Adriano met us at the post office up the hill and drove us out of Vernazza and to a secret lookout point at San Bernardino monastery that overlooks Corniglia, the last village we’d visit.
The monastery had gorgeous views of the wide open ocean and the little village perched on a cliff — it’s the only one without a marina entrance.
All I can say about the drive is that I’m so glad we didn’t drive ourselves. It’s like a tiny street that is somehow two ways. The driver had to honk around corners and there are like no rails. I’d have no clue where to go either. He does this 100 times a year.
Corniglia
Corniglia was everyone’s favorite island because it’s much less touristy – really the only ones who can get there are those with private tours like us or those that walk the hours-long hike between all the islands. It’s not accessible by boat like all the others.
We parked and walked down a gravel-like road that passed by stone walled terraces with grapes galore. The stones were clearly individually placed and looks precarious, but peeps in between the walls provided glimpses towards the village.
Adriano left us in the main square for an hour, with a free pass for gelato at a local spot. I tried basil, fig and crema just for a change of pace – the basil was local and all were light in flavor, subtle.
I bought some limoncello as a souvenir as well, because the bottle said Cinque Terre. The stone path wound around buildings like a narrow tunnel, lined with small shops with handmade clothing. It took us to a courtyard with a fountain and other lookout of the whole ocean.
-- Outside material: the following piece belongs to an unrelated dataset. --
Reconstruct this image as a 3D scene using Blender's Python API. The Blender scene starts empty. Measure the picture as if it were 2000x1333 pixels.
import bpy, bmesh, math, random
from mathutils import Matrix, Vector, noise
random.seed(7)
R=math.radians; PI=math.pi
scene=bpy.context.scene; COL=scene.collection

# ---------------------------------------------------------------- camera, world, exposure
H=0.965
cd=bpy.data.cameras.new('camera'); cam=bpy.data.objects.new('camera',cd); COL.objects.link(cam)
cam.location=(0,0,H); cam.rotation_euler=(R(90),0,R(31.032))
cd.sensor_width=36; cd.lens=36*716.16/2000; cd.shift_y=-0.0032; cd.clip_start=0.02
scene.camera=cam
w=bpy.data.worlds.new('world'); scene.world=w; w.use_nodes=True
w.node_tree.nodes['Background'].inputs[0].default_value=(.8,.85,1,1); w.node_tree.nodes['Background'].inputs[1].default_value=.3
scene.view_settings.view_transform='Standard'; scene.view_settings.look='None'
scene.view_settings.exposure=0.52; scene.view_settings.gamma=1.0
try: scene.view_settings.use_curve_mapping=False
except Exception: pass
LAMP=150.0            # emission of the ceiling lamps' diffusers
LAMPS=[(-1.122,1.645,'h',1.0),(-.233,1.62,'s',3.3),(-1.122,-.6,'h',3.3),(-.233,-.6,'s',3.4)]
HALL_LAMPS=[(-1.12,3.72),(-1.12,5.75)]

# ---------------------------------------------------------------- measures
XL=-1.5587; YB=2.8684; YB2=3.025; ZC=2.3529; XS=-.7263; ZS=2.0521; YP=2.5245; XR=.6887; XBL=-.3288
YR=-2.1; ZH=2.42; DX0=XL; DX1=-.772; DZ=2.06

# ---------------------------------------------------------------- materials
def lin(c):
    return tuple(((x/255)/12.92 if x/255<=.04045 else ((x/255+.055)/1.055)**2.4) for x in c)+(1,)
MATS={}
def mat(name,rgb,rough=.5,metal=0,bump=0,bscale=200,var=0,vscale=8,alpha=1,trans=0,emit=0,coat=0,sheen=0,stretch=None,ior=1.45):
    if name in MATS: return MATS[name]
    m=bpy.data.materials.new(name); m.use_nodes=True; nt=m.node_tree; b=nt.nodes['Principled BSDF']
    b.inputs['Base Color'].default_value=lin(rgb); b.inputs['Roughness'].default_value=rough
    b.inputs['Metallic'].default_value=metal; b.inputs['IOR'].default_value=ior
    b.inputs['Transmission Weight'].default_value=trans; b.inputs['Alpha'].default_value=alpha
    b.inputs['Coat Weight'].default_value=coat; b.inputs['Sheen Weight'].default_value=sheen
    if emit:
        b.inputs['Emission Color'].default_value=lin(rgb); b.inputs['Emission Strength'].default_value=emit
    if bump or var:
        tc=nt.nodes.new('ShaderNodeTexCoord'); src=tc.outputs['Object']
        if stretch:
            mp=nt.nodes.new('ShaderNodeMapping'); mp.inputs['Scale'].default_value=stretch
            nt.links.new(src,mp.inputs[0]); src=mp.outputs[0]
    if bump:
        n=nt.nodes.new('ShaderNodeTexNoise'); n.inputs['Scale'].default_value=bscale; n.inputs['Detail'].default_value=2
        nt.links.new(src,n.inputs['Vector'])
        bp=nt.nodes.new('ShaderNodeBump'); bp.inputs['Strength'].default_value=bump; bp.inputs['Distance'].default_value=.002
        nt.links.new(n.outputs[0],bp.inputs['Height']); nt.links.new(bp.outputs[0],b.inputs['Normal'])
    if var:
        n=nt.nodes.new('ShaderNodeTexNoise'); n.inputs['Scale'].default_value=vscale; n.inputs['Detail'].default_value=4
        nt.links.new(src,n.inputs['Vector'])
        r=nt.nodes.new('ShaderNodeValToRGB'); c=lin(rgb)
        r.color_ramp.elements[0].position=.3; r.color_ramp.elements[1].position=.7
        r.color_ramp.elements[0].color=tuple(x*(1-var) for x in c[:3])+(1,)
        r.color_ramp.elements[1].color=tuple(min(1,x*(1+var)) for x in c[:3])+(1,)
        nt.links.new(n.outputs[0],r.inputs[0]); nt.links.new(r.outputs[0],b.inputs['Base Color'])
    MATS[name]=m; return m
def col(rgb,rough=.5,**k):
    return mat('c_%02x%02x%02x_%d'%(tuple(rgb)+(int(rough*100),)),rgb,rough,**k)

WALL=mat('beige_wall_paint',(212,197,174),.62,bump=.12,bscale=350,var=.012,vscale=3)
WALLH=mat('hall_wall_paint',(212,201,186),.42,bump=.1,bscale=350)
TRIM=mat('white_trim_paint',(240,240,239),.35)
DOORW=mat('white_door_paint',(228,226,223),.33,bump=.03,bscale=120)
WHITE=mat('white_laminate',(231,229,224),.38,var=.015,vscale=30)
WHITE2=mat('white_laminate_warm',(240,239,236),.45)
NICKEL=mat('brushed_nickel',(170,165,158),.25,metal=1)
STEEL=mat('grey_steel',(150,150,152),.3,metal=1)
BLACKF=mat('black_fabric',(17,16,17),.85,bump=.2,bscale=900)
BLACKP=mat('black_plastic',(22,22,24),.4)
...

We felt very rushed in Corniglia since we only had about 45 minutes there, and it was the least touristy and most fun to explore — though there were less photo opts for those of you that want the pics.
We boarded back up and arrived back in Florence at 5:30 p.m. Cinque Terre was a must-see place for us in Italy because of the undeniable charm along the beach. It was a wonderful excursion and felt very personalized by Adriano. I definitely felt like we got the insider trip!